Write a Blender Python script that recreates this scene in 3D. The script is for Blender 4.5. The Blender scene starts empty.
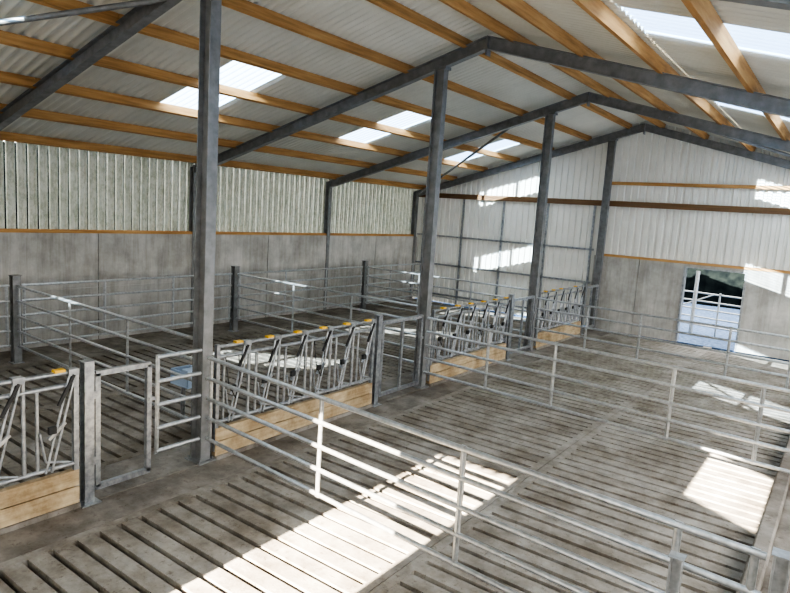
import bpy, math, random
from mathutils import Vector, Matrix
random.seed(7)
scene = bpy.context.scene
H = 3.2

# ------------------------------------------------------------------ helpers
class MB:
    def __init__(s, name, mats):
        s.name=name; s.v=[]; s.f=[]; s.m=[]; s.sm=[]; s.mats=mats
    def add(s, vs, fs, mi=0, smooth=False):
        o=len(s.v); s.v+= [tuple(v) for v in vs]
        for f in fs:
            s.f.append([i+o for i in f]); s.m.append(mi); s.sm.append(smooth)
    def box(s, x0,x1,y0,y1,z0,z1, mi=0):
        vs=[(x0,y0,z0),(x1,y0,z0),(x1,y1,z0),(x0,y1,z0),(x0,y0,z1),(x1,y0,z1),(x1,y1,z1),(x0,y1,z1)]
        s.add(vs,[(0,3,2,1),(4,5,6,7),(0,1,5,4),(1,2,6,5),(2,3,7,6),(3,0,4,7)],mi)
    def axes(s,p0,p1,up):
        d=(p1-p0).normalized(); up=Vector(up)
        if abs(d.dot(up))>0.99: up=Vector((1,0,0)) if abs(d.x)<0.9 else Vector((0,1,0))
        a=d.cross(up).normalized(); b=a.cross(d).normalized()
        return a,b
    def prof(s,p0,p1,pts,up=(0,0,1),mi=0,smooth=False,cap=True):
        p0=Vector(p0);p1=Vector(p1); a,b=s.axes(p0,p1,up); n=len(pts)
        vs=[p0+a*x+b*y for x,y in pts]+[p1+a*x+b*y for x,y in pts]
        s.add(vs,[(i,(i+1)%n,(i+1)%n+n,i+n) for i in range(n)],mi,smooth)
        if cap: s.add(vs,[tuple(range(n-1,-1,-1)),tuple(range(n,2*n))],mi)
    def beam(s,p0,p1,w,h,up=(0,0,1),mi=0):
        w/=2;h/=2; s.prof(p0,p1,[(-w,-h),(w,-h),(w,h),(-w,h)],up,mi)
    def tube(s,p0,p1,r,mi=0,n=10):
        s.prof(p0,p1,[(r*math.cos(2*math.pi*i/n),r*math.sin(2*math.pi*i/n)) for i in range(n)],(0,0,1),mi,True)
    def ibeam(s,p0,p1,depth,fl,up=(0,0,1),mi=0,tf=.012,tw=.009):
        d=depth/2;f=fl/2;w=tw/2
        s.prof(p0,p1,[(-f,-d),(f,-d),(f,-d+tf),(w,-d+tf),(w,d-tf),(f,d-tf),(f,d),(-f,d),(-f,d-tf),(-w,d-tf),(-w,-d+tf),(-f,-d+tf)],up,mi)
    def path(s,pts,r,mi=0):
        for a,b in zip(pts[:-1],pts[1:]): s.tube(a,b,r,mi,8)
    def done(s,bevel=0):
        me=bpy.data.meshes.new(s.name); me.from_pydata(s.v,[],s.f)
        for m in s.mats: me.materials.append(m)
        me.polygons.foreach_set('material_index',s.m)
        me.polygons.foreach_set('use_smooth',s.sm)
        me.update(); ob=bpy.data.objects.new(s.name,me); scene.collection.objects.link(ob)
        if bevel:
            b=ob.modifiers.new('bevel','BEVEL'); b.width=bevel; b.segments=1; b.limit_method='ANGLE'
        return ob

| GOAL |
Quote the preceding listing precisely and completely, omitting its images.

| SOLUTION FOR THIS EXERCISE |
Write a Blender Python script that recreates this scene in 3D. The script is for Blender 4.5. The Blender scene starts empty.
import bpy, math, random
from mathutils import Vector, Matrix
random.seed(7)
scene = bpy.context.scene
H = 3.2

# ------------------------------------------------------------------ helpers
class MB:
    def __init__(s, name, mats):
        s.name=name; s.v=[]; s.f=[]; s.m=[]; s.sm=[]; s.mats=mats
    def add(s, vs, fs, mi=0, smooth=False):
        o=len(s.v); s.v+= [tuple(v) for v in vs]
        for f in fs:
            s.f.append([i+o for i in f]); s.m.append(mi); s.sm.append(smooth)
    def box(s, x0,x1,y0,y1,z0,z1, mi=0):
        vs=[(x0,y0,z0),(x1,y0,z0),(x1,y1,z0),(x0,y1,z0),(x0,y0,z1),(x1,y0,z1),(x1,y1,z1),(x0,y1,z1)]
        s.add(vs,[(0,3,2,1),(4,5,6,7),(0,1,5,4),(1,2,6,5),(2,3,7,6),(3,0,4,7)],mi)
    def axes(s,p0,p1,up):
        d=(p1-p0).normalized(); up=Vector(up)
        if abs(d.dot(up))>0.99: up=Vector((1,0,0)) if abs(d.x)<0.9 else Vector((0,1,0))
        a=d.cross(up).normalized(); b=a.cross(d).normalized()
        return a,b
    def prof(s,p0,p1,pts,up=(0,0,1),mi=0,smooth=False,cap=True):
        p0=Vector(p0);p1=Vector(p1); a,b=s.axes(p0,p1,up); n=len(pts)
        vs=[p0+a*x+b*y for x,y in pts]+[p1+a*x+b*y for x,y in pts]
        s.add(vs,[(i,(i+1)%n,(i+1)%n+n,i+n) for i in range(n)],mi,smooth)
        if cap: s.add(vs,[tuple(range(n-1,-1,-1)),tuple(range(n,2*n))],mi)
    def beam(s,p0,p1,w,h,up=(0,0,1),mi=0):
        w/=2;h/=2; s.prof(p0,p1,[(-w,-h),(w,-h),(w,h),(-w,h)],up,mi)
    def tube(s,p0,p1,r,mi=0,n=10):
        s.prof(p0,p1,[(r*math.cos(2*math.pi*i/n),r*math.sin(2*math.pi*i/n)) for i in range(n)],(0,0,1),mi,True)
    def ibeam(s,p0,p1,depth,fl,up=(0,0,1),mi=0,tf=.012,tw=.009):
        d=depth/2;f=fl/2;w=tw/2
        s.prof(p0,p1,[(-f,-d),(f,-d),(f,-d+tf),(w,-d+tf),(w,d-tf),(f,d-tf),(f,d),(-f,d),(-f,d-tf),(-w,d-tf),(-w,-d+tf),(-f,-d+tf)],up,mi)
    def path(s,pts,r,mi=0):
        for a,b in zip(pts[:-1],pts[1:]): s.tube(a,b,r,mi,8)
    def done(s,bevel=0):
        me=bpy.data.meshes.new(s.name); me.from_pydata(s.v,[],s.f)
        for m in s.mats: me.materials.append(m)
        me.polygons.foreach_set('material_index',s.m)
        me.polygons.foreach_set('use_smooth',s.sm)
        me.update(); ob=bpy.data.objects.new(s.name,me); scene.collection.objects.link(ob)
        if bevel:
            b=ob.modifiers.new('bevel','BEVEL'); b.width=bevel; b.segments=1; b.limit_method='ANGLE'
        return ob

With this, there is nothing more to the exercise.